Explaining why gentrification occurs is no easy task. Early explanations of why it occurs saw a conflict between the production-side and consumption-side arguments. The production-side argument, which is associated primarily with the work of geographer Neil Smith, explains gentrification through economics and the relationships between flows of capital and the production of urban space. Smith argued that low rents on the urban periphery during the two decades after World War II led to a continuous movement of capital towards the development of suburban areas. This caused a 'devalorization' of the inner-city capital, resulting in the substantial abandonment of inner-city properties in favour of those in the periphery, and a fall in the price of inner-city land relative to rising land prices in the suburbs. This forms the basis for Smith's rent-gap theory, which he described as the disparity between "the actual capitalized ground rent (land value) of a plot of land given its present use and the potential ground rent that might be gleaned under a 'higher and better' use" (Smith, 1987b, p.462).

Smith believed that the rent-gap theory was the necessary piece of the puzzle to explicate the process of gentrification.

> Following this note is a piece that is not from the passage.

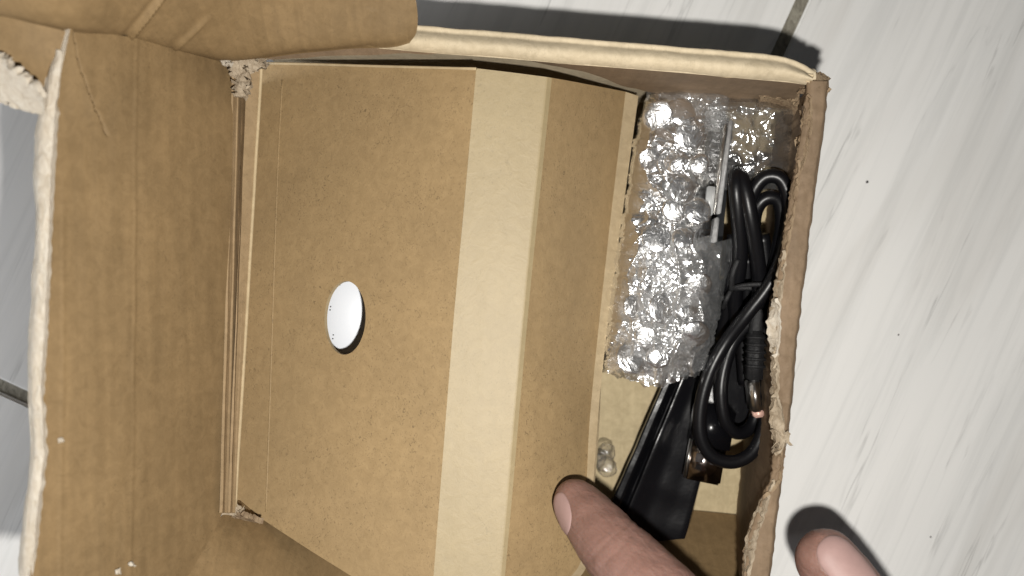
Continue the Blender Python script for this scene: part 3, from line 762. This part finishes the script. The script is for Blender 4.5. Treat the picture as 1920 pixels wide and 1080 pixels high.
# small plug
bm = bmesh.new(); tube(bm, [P(1424, 560, 3.3), P(1418, 610, 3.4), P(1415, 650, 3.4)], 0.0018, n=12)
a0 = P(1414, 668, 3.4); d = (P(1412, 716, 3.35)-P(1416, 620, 3.4))*0.5; sd = Vector((-d.y, d.x, 0)).normalized()
obox(bm, a0, d, sd*0.0018, Vector((0, 0, 0.0030)), 0.0008)
for k in range(5): obox(bm, a0+d*(-0.75+k*0.28), d.normalized()*0.0004, sd*0.0021, Vector((0, 0, 0.0033)), 0.0002)
plug = from_bm('micro_plug', bm, BLACK_BOOT, cab)
bm = bmesh.new(); t0 = P(1412, 742, 3.35); dt = (P(1416, 770, 3.3)-P(1410, 714, 3.35))*0.5; sdt = Vector((-dt.y, dt.x, 0)).normalized()
obox(bm, t0, dt, sdt*0.0011, Vector((0, 0, 0.0030)), 0.0003); from_bm('shell', bm, STEEL, plug)
bm = bmesh.new(); obox(bm, P(1419, 774, 3.3), sdt*0.0012, dt.normalized()*0.0009, Vector((0, 0, 0.0024)), 0.0003); from_bm('contact', bm, COPPER, plug)
# large plug
bm = bmesh.new(); u0 = P(1331, 790, 2.3); du = (P(1320, 904, 2.5)-P(1332, 836, 2.4)); dn = du.normalized(); su = Vector((-dn.y, dn.x, 0)).normalized()
obox(bm, P(1334, 800, 2.3), dn*0.006, su*0.0052, Vector((0, 0, 0.0032)), 0.001); up_ = from_bm('usb_plug', bm, BLACK_PL, cab)
bm = bmesh.new(); c_u = P(1321, 864, 2.45); obox(bm, c_u, dn*0.0052, su*0.0046, Vector((0, 0, 0.0022)), 0.0005); sh = from_bm('shell', bm, plain('dark_nickel', (0.30, 0.26, 0.24), 0.18, 0.5, 1.0, nscale=500, nstr=0.05), up_)
bm = bmesh.new()
for k in (-1, 1): obox(bm, c_u+su*0.0019*k-dn*0.0008+Vector((0, 0, 0.0022)), dn*0.0011, su*0.0010, Vector((0, 0, 0.0002)), 0.0001)
from_bm('slot', bm, SPECK, up_)
bm = bmesh.new(); s_sgn = 1 if su.x < 0 else -1
obox(bm, c_u+su*0.0047*s_sgn+Vector((0, 0, 0.0012)), dn*0.0050, (su*s_sgn*0.6+Vector((0, 0, -0.5))).normalized()*0.0004, Vector((0, 0, 0.0006)), 0.0001); from_bm('seam', bm, STEEL, up_)

# ------------------------------------------------------------------ the hand
def hand():
    root = thing('person', 'bare hand reaching in, fingertip pressing on the insert and thumb outside the carton', 'person', P(1700, 1500, 0))
    segs = []
    def chain(pts, rad):
        ps = cr([P(*p) for p in pts], (len(pts)-1)*3+1)
        rr = [v.x*CM for v in cr([Vector((r_, 0, 0)) for r_ in rad], len(ps))] if len(rad) == len(pts) else [v.x*CM for v in lin([Vector((r_, 0, 0)) for r_ in rad], len(ps))]
        segs.append([(ps[k], rr[k], ps[k+1], rr[k+1]) for k in range(len(ps)-1)])
    chain([(1079, 940, 5.42), (1103, 970, 5.75), (1146, 1023, 6.45), (1202, 1086, 7.2), (1275, 1160, 8.0), (1380, 1260, 8.6), (1500, 1370, 9.0), (1640, 1520, 9.2)],
          [0.52, 0.63, 0.73, 0.82, 0.84, 0.84, 0.95, 1.05])
    chain([(1550, 1050, 6.35), (1586, 1100, 6.5), (1640, 1180, 6.9), (1700, 1270, 7.4), (1760, 1400, 8.2), (1780, 1560, 8.8)],
          [0.68, 0.75, 0.76, 0.82, 1.0, 1.3])
    # the three other fingers, curled below the frame
    chain([(1330, 1330, 6.6), (1290, 1290, 7.4), (1320, 1260, 8.6), (1440, 1340, 9.6), (1560, 1500, 9.6), (1660, 1660, 9.3)], [0.55, 0.68, 0.76, 0.82, 0.95, 1.05])
    chain([(1330, 1450, 6.8), (1280, 1400, 7.4), (1300, 1370, 8.6), (1420, 1460, 9.6), (1540, 1610, 9.5), (1640, 1760, 9.2)], [0.53, 0.65, 0.73, 0.80, 0.92, 1.05])
    chain([(1360, 1560, 7.0), (1310, 1520, 7.5), (1330, 1500, 8.4), (1420, 1580, 9.2), (1520, 1720, 9.2), (1620, 1850, 9.0)], [0.46, 0.55, 0.62, 0.70, 0.85, 1.0])
    for a_, b_, ra, rb in (((1640, 1520, 9.2), (1900, 1950, 8.8), 1.05, 1.5), ((1660, 1660, 9.2), (1900, 2000, 8.8), 1.05, 1.5), ((1640, 1760, 9.1), (1880, 2050, 8.8), 1.05, 1.5),
                           ((1620, 1850, 9.0), (1860, 2100, 8.8), 1.0, 1.5), ((1780, 1560, 8.8), (1930, 1950, 8.8), 1.3, 1.6), ((1890, 2010, 8.8), (2180, 2500, 9.0), 2.1, 2.4)):
        segs.append([(P(*a_), ra*CM, P(*b_), rb*CM)])
    # smooth union of tapered limbs on a grid, meshed by surface nets
    H = 0.0010; allp = [(p, r_) for c in segs for q in c for p, r_ in ((q[0], q[1]), (q[2], q[3]))]
    lo_ = np.array([min(p[k]-r_ for p, r_ in allp) for k in range(3)])-4*H; hi_ = np.array([max(p[k]+r_ for p, r_ in allp) for k in range(3)])+4*H
    dims = np.ceil((hi_-lo_)/H).astype(int)+1
    D = np.full(dims, 0.02, np.float32); K = 0.003
    for c in segs:
        Dc = np.full(dims, 0.02, np.float32)
        for p0, r0, p1, r1 in c:
            m_ = max(r0, r1)+0.007
            i0 = np.maximum(((np.minimum(p0, p1)-m_-lo_)/H).astype(int), 0); i1 = np.minimum(((np.maximum(p0, p1)+m_-lo_)/H).astype(int)+2, dims)
            ax = [(np.arange(i0[k], i1[k])*H+lo_[k]).astype(np.float32) for k in range(3)]
            X, Y, Z = np.meshgrid(*ax, indexing='ij')
            d = p1-p0; L2 = max(d.length_squared, 1e-12)
            t = np.clip(((X-p0.x)*d.x+(Y-p0.y)*d.y+(Z-p0.z)*d.z)/L2, 0, 1)
            ds = np.sqrt((X-p0.x-t*d.x)**2+(Y-p0.y-t*d.y)**2+(Z-p0.z-t*d.z)**2)-(r0+(r1-r0)*t)
            sl = tuple(slice(i0[k], i1[k]) for k in range(3)); Dc[sl] = np.minimum(Dc[sl], ds)
        hh = np.maximum(K-np.abs(D-Dc), 0)/K
        D = np.minimum(D, Dc)-hh*hh*K*0.25
    S = D < 0
    corners = [(a_, b_, c_) for a_ in (0, 1) for b_ in (0, 1) for c_ in (0, 1)]
    n_ = dims-1
    cnt = sum(S[a_:a_+n_[0], b_:b_+n_[1], c_:c_+n_[2]].astype(np.int8) for a_, b_, c_ in corners)
    cell = np.argwhere((cnt > 0) & (cnt < 8)); idx = np.full(n_, -1, np.int64); idx[tuple(cell.T)] = np.arange(len(cell))
    acc = np.zeros((len(cell), 3)); num = np.zeros(len(cell))
    for a_ in corners:
        for k in range(3):
            if a_[k]: continue
            b_ = list(a_); b_[k] = 1
            va = D[tuple((cell+a_).T)]; vb = D[tuple((cell+b_).T)]; ok = (va < 0) != (vb < 0)
            t = np.where(ok, va/np.where(ok, va-vb, 1), 0)
            pt = np.array(a_, float)[None]+np.zeros((len(cell), 3)); pt[:, k] = t
            acc += pt*ok[:, None]; num += ok
    verts = (cell+acc/num[:, None])*H+lo_
    quads = []
    for k in range(3):
        u, v = (k+1) % 3, (k+2) % 3
        e1 = np.zeros(3, int); e1[k] = 1
        s0 = S[tuple(slice(0, dims[q]-e1[q]) for q in range(3))]; s1 = S[tuple(slice(e1[q], dims[q]) for q in range(3))]
        for sgn, mask in ((1, s0 & ~s1), (-1, ~s0 & s1)):
            e = np.argwhere(mask)
            du = np.zeros(3, int); du[u] = 1; dv = np.zeros(3, int); dv[v] = 1
            q = np.stack([idx[tuple((e-du-dv).T)], idx[tuple((e-dv).T)], idx[tuple(e.T)], idx[tuple((e-du).T)]], 1)
            quads.append(q if sgn > 0 else q[:, ::-1])
    me0 = bpy.data.meshes.new('hand_src'); me0.from_pydata(verts.tolist(), [], np.concatenate(quads).tolist()); me0.update()
    tmp = bpy.data.objects.new('hand_src', me0); COL.objects.link(tmp)
    smd = tmp.modifiers.new('s', 'SMOOTH'); smd.factor = 0.5; smd.iterations = 6
    sb = tmp.modifiers.new('d', 'SUBSURF'); sb.levels = 1; sb.render_levels = 1
    dg = bpy.context.evaluated_depsgraph_get(); ev = tmp.evaluated_get(dg)
    me2 = bpy.data.meshes.new_from_object(ev); bpy.data.objects.remove(tmp)
    bvh = BVHTree.FromPolygons([v.co.copy() for v in me2.vertices], [tuple(p.vertices) for p in me2.polygons])
    nrm_ = [v.normal.copy() for v in me2.vertices]
    for v, n_v in zip(me2.vertices, nrm_):
        x, y = topx(v.co)
        if x > 1800 or y > 1300: continue
        s_ = ((x-1082)*0.72+(y-938)*0.69)
        if x < 1420 and y < 1140:
            for (c, a_, w_) in ((96, 0.00017, 5), (118, 0.00014, 4), (150, 0.00012, 6), (84, 0.0001, 3)):
                v.co -= n_v*a_*math.exp(-((s_-c+10*nz(x*0.02, y*0.02, c))/w_)**2)
        v.co += n_v*0.00018*nz(v.co.x*350, v.co.y*350, v.co.z*350)
    me2.materials.clear(); me2.update()
    link('hand', me2, SKIN, root)
    def nail(c, along, across, L, W):
        bm = bmesh.new(); NS, NR = 56, 12; rings = []
        def sp(v): return math.copysign(abs(v)**0.80, v)
        for k in range(1, NR+3):
            r_ = min(1.0, k/NR)
            lift = 0.00014+0.00034*(1-r_**4)
            if k == NR+1: lift = -0.00012; r_ = 1.02
            if k == NR+2: lift = -0.0007; r_ = 1.03
            ring = []
            for q in range(NS):
                th = 2*math.pi*q/NS; cx, cy = sp(math.cos(th)), sp(math.sin(th))
                w_ = 1.0-0.10*cy*r_                    # a little narrower towards the free edge
                loc, nn, _, _ = bvh.find_nearest(c+across*(cx*w_*W*0.5*r_)+along*(cy*L*0.5*r_))
                ring.append(bm.verts.new(loc+nn*lift))
            rings.append(ring)
        loc, nn, _, _ = bvh.find_nearest(c); ctr = bm.verts.new(loc+nn*0.00048)
        for q in range(NS): bm.faces.new((ctr, rings[0][q], rings[0][(q+1) % NS]))
        for r0, r1 in zip(rings, rings[1:]):
            for q in range(NS): bm.faces.new((r0[q], r1[q], r1[(q+1) % NS], r0[(q+1) % NS]))
        bmesh.ops.recalc_face_normals(bm, faces=bm.faces)
        bmesh.ops.smooth_vert(bm, verts=[v for rg in rings[:-2] for v in rg], factor=0.5, use_axis_x=True, use_axis_y=True, use_axis_z=True)
        return from_bm('fingernail', bm, NAIL, root)
    al = (P(1047, 920, 5.7)-P(1066, 1000, 6.25)).normalized()
    upv = Vector((-0.93, 0.0, 0.36)); upv = (upv-al*upv.dot(al)).normalized(); acr = al.cross(upv)
    nail(P(1052, 958, 5.85)-al*0.0005, al, acr, 0.0098, 0.0074)
    al = (P(1535, 1030, 6.8)-P(1620, 1110, 7.2)).normalized()
    upv = Vector((0.20, 0.36, 0.91)); upv = (upv-al*upv.dot(al)).normalized(); acr = al.cross(upv)
    nail(P(1572, 1078, 6.44)+upv*0.0074+al*0.0004, al, acr, 0.0160, 0.0122)
hand()

# ------------------------------------------------------------------ grit on the tiles
for (x, y, r_, lab) in ((1626, 341, 0.0004, 'dark speck of grit on the tile, nearest the coiled cable end of the carton'), (1685, 628, 0.00025, 'tiny dark speck of grit in the middle of the tile on the right'), (1745, 1007, 0.00025, 'tiny dark speck of grit on the tile beyond the thumb')):
    bm = bmesh.new(); bmesh.ops.create_icosphere(bm, subdivisions=2, radius=r_)
    for v in bm.verts: v.co = v.co*(1+0.5*nz(v.co.x*3000, v.co.y*3000, x)); v.co.z *= 0.5
    me = bpy.data.meshes.new('grit'); bm.to_mesh(me); bm.free(); me.materials.append(SPECK)
    o = bpy.data.objects.new('grit', me); COL.objects.link(o); o.location = P(x, y, 0.01); tag(o, lab, 'grit', 'specks of grit on the tiles')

He argued that, when the rent-gap was wide enough, developers, landlords, and other people with a vested interest in the development of land will see the potential profit to be had by reinvesting in abandoned inner-city properties and redeveloping them for new inhabitants. This effectively closes the rent-gap and leads to a higher and better use of the land.

The de-industrialization of the inner-city is seen as a prerequisite, which is often coupled with the growth of a divided 'white-collar' employment sector, one part of which is engaged in professional/managerial positions which follow the spatial centralization of capital. This is a product of corporations requiring spatial proximity to reduce decision-making time.

There are many criticisms of the production-side theory. ...

The consumption-side theory, on the other hand, has gained more credibility as an explanation for gentrification. Researchers that support this argument generally view the characteristics of gentrifiers to be of greater importance in the understanding of gentrification.

Gentrification can be a politically contentious issue. Usually this conflict is limited to the local level and therefore many who live outside urban areas may not be aware of it. In response to gentrification pressure, cities in which there are more renters than owners often pass rent control ordinances.